● Your goal
Filter out everything except lines holding "scene".

● Information shown
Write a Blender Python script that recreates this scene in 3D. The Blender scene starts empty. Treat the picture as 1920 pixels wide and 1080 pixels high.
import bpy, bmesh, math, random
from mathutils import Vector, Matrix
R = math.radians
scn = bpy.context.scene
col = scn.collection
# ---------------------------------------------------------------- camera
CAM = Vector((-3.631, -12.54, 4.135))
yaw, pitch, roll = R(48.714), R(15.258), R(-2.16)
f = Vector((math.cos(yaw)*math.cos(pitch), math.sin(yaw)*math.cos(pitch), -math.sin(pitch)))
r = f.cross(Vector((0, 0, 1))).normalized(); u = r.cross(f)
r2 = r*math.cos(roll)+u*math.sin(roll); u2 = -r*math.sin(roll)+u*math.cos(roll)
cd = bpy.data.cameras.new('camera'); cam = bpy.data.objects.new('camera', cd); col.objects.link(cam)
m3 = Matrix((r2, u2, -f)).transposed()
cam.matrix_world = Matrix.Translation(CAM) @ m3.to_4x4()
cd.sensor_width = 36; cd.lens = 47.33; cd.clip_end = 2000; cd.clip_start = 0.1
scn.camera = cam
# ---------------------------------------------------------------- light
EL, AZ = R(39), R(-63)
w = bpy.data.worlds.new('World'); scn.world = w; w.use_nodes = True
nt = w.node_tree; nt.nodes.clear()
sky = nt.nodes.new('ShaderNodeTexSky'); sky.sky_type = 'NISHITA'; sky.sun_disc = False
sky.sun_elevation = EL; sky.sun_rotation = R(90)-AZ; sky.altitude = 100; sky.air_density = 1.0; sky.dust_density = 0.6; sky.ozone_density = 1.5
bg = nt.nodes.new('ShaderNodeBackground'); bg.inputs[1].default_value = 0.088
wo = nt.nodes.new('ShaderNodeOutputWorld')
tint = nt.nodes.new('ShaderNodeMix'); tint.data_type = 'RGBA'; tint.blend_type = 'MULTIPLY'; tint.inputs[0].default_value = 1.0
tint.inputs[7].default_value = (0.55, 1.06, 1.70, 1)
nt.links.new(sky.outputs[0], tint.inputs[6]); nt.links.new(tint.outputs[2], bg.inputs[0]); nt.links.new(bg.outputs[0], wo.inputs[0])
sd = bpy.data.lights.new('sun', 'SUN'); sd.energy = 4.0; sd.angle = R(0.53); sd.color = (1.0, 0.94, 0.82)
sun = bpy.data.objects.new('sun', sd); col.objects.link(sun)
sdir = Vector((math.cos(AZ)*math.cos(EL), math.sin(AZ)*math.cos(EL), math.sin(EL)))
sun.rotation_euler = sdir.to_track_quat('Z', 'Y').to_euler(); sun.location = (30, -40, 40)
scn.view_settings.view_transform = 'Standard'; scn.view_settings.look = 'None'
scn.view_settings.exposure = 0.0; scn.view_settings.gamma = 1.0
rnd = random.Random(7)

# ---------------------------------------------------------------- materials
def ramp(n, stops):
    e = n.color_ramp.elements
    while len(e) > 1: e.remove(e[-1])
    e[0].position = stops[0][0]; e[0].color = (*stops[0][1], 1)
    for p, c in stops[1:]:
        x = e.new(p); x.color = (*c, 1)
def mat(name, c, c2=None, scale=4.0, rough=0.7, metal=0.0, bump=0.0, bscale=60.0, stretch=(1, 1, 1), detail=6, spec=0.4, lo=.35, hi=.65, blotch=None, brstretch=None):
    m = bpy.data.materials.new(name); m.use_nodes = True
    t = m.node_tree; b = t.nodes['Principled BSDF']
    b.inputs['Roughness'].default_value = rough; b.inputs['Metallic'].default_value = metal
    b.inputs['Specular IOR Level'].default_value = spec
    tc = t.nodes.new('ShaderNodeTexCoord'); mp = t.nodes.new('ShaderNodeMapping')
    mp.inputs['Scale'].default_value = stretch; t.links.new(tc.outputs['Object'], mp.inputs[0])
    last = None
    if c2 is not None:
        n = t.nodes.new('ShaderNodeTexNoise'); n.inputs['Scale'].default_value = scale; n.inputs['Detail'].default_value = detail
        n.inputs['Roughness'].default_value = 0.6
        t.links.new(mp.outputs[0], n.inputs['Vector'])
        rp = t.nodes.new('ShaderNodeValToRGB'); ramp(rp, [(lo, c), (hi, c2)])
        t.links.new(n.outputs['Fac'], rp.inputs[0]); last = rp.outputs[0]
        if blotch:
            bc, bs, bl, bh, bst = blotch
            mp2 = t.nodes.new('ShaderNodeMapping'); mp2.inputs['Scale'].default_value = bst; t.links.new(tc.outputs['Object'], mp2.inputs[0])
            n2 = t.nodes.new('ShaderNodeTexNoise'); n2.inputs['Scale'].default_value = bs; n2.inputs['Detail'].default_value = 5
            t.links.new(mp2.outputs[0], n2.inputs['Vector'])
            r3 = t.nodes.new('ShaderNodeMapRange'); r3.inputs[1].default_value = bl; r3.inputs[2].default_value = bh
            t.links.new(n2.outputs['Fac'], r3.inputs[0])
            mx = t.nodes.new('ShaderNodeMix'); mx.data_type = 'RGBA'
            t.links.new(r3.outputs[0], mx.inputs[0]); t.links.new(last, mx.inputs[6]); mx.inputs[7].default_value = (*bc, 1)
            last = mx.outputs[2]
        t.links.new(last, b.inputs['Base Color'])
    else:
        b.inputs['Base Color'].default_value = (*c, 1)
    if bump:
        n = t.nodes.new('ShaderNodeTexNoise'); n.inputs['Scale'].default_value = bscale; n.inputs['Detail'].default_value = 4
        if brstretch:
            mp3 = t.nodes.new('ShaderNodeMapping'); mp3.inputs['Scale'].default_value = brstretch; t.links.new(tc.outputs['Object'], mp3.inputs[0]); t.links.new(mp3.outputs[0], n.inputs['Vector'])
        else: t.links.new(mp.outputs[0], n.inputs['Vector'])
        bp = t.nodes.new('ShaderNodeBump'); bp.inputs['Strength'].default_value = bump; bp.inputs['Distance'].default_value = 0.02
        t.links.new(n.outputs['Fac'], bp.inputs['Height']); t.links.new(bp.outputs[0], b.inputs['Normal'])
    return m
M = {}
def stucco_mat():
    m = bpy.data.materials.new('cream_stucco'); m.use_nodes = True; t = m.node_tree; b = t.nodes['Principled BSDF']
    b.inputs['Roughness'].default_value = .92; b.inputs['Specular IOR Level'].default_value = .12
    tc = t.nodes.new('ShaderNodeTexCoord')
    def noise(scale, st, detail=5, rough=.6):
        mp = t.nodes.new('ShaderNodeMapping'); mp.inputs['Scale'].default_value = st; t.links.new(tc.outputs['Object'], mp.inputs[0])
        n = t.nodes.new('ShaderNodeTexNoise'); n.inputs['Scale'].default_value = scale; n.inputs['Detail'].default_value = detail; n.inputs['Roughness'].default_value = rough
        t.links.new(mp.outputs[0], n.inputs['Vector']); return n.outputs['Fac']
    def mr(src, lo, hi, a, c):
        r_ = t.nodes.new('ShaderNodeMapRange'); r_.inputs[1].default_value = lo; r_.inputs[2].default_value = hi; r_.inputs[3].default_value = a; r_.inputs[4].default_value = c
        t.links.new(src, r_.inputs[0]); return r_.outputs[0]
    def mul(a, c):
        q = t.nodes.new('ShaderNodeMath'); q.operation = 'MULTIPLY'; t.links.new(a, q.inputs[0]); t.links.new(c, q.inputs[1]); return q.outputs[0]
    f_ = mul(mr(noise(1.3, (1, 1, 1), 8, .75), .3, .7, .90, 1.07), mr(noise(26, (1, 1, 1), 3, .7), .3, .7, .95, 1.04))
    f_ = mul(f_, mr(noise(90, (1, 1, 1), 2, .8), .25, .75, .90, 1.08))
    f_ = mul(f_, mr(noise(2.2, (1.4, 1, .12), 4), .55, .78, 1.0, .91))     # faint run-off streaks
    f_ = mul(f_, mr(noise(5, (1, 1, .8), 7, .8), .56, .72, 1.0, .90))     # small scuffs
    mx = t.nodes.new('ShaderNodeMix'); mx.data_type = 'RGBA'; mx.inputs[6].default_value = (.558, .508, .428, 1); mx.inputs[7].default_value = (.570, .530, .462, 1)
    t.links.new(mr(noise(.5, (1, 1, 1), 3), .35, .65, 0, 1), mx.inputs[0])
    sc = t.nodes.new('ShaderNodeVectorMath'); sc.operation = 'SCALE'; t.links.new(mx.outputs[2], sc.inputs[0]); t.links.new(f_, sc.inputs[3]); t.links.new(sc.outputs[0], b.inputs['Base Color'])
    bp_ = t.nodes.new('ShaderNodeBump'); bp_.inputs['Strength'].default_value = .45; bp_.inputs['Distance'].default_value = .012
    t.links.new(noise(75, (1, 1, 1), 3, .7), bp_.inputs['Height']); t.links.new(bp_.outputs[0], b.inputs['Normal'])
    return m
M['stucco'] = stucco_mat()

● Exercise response
Write a Blender Python script that recreates this scene in 3D. The Blender scene starts empty. Treat the picture as 1920 pixels wide and 1080 pixels high.
scn = bpy.context.scene